4. Eine ganz ande­re Mög­lich­keit, den Nie­der­gang und das Ende wenigs­tens auf­zu­hal­ten, läge dar­in, daß er noch vor sei­ner End­ka­ta­stro­phe von einem lebens­tüch­ti­ge­ren Sei­ten­zweig (Satel­li­ten) der glei­chen oder einer ver­wand­ten Ent­wick­lung auf­ge­fan­gen wür­de. Die­ser kräf­ti­ge­re Sei­ten­zweig über­nimmt nun die Füh­rung und eine Art von Pro­tek­to­rat. Er sorgt für ein sta­ti­sches Wei­ter­be­stehen der Nie­der­gangs­kul­tur im Rah­men sei­ner eige­nen Gesit­tung. So ließ Myke­ne das Minoi­sche im Nie­der­gang noch wei­ter vege­tie­ren. Eben­so nahm Rom den Hel­le­nis­mus in sein Impe­ri­um mit auf. Wenn wir die­sen Sei­ten­zwei­gen höhe­re Lebens­kraft zuschrie­ben, so mein­ten wir damit, daß ihnen in der von ihnen ein­ge­schla­ge­nen Rich­tung noch ein höhe­res Maß von uner­füll­ten Auf­ga­ben und Phan­ta­sie­mög­lich­kei­ten zur Ver­fü­gung stan­den und damit zugleich auch noch eine här­te­re kon­for­mis­ti­sche­re „Hal­tung“. Dabei müs­sen wir beden­ken, daß extre­me plu­ra­lis­ti­sche Sys­te­me wie das des Hel­le­nis­mus gegen­über kon­for­mis­ti­schen Gesit­tun­gen (zum Bei­spiel Rom) ohne­hin nie­mals eine Chan­ce haben. Extre­mer Plu­ra­lis­mus ist zu sehr gespal­ten und durch die Luft­bla­sen des Ego­is­mus auf­ge­plus­tert. Bei glei­chem Stand der Tech­nik wird der extre­me Plu­ra­lis­mus gegen­über einem kon­for­mis­ti­schen Geg­ner immer den Kür­ze­ren ziehen.

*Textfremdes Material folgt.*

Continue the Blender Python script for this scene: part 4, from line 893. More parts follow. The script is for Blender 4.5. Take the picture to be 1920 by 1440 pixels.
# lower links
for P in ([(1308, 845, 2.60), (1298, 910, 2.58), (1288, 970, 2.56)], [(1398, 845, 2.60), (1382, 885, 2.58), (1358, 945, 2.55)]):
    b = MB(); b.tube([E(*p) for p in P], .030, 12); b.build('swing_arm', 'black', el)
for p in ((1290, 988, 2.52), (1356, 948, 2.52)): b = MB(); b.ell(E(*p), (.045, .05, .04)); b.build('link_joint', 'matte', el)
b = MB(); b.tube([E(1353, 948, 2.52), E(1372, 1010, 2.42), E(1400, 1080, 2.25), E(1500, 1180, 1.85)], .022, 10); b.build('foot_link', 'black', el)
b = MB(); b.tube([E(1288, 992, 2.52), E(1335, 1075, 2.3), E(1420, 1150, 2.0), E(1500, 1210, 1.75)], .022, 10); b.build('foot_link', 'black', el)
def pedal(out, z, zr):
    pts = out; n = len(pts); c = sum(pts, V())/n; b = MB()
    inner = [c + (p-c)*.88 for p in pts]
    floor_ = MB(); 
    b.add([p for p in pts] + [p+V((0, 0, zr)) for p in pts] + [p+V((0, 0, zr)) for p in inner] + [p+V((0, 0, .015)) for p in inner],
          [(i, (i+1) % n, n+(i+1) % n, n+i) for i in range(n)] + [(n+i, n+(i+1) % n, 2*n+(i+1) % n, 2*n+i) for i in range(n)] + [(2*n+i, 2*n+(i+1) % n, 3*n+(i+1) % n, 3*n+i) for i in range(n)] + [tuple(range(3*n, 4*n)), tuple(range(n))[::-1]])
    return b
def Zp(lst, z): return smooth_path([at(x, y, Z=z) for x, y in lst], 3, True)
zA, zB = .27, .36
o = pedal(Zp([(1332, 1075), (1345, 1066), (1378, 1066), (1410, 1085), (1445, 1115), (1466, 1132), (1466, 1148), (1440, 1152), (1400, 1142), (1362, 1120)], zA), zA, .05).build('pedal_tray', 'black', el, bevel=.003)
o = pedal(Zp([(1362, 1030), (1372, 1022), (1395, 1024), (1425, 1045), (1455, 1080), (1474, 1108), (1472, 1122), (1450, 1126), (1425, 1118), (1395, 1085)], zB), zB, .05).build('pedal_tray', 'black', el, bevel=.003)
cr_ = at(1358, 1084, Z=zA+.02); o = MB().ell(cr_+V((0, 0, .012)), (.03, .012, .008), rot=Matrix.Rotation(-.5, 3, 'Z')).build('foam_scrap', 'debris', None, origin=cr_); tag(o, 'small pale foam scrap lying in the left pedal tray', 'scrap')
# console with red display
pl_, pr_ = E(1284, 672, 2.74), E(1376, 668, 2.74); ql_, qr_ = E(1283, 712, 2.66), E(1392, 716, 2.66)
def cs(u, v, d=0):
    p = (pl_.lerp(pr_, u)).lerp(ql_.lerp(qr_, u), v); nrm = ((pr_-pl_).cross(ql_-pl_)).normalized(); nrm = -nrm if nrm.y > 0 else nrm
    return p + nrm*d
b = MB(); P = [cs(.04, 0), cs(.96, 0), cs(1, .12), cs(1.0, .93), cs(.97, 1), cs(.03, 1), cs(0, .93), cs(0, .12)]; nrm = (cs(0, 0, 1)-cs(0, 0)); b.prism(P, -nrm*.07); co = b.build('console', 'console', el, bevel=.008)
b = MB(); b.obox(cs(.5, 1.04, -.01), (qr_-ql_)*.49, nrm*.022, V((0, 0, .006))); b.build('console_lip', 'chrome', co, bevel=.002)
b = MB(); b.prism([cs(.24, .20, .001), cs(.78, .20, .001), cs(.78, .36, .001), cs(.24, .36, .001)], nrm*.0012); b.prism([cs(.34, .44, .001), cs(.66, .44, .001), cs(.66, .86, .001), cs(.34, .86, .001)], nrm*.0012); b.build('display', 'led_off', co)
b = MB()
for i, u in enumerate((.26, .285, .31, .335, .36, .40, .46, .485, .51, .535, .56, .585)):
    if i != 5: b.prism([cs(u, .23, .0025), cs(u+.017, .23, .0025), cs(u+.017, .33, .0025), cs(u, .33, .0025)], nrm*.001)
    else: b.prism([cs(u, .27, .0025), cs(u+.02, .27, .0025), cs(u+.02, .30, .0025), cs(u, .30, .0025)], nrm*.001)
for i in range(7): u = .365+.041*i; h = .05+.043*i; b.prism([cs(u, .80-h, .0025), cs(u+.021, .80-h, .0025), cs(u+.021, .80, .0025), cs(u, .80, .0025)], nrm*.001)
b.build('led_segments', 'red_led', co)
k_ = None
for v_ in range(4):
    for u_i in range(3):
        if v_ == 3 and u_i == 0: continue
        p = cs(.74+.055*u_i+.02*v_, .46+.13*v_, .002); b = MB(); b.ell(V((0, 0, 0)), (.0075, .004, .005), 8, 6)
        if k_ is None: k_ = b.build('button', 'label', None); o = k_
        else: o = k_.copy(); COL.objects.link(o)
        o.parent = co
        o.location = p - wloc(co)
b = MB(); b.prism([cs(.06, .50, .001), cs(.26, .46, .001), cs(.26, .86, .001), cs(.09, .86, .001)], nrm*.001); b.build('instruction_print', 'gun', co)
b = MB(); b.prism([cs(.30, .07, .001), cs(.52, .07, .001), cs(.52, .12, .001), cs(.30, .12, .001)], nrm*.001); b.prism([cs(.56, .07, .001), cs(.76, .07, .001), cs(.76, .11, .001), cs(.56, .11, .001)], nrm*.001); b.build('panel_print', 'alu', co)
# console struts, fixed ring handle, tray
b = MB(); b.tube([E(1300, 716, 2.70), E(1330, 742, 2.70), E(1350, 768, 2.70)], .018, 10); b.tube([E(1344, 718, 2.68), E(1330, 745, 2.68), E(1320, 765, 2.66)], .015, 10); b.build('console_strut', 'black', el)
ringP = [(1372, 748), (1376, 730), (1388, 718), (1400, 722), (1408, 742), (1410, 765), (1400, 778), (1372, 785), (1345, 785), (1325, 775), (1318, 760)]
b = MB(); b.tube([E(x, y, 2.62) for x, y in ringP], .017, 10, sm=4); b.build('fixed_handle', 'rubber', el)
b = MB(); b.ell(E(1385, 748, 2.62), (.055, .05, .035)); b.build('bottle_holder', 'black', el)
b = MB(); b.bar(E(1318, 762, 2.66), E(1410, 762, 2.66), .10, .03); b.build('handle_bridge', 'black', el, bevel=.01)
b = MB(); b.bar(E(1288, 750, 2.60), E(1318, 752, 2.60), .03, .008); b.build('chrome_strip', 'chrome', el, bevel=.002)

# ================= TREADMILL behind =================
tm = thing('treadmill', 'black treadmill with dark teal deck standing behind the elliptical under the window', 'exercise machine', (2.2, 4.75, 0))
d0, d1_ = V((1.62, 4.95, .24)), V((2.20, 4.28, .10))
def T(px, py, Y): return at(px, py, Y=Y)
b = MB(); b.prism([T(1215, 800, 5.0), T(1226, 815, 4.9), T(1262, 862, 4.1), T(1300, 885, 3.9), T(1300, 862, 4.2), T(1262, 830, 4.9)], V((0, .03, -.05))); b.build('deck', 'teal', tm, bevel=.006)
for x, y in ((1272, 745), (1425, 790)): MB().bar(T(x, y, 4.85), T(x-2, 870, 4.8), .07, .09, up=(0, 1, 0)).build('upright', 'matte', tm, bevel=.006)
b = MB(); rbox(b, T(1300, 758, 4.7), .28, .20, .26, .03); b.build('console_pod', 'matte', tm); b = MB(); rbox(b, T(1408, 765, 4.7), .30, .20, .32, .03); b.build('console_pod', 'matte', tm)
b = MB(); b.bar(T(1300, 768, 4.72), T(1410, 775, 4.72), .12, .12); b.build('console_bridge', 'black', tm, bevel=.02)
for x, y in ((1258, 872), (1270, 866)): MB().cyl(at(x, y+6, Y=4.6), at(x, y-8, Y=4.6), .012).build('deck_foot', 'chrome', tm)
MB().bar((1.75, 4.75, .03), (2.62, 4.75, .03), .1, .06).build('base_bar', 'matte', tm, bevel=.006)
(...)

5. Eine letz­te und zugleich aller­güns­tigs­te Art der Rege­ne­ra­ti­on wür­de sich schließ­lich ein­stel­len, wenn man im Rah­men der bis­he­ri­gen Ent­wick­lung (also ganz ohne Mit­hil­fe eines Sei­ten­zwei­ges) aus eige­ner Kraft einen neu­en, noch unver­brauch­ten Zen­tral­wert (etwa Euro­pa!) zu gewin­nen ver­möch­te. Dar­aus wür­den sich dann ohne­hin so vie­le Anrei­ze für neue­re Phan­ta­sie­leis­tun­gen erge­ben, daß sich die bis­her ein­ge­schla­ge­ne Ent­wick­lung wie von selbst in durch­aus gesun­der Wei­se um eine neue Pha­se wei­ter fort­set­zen würde.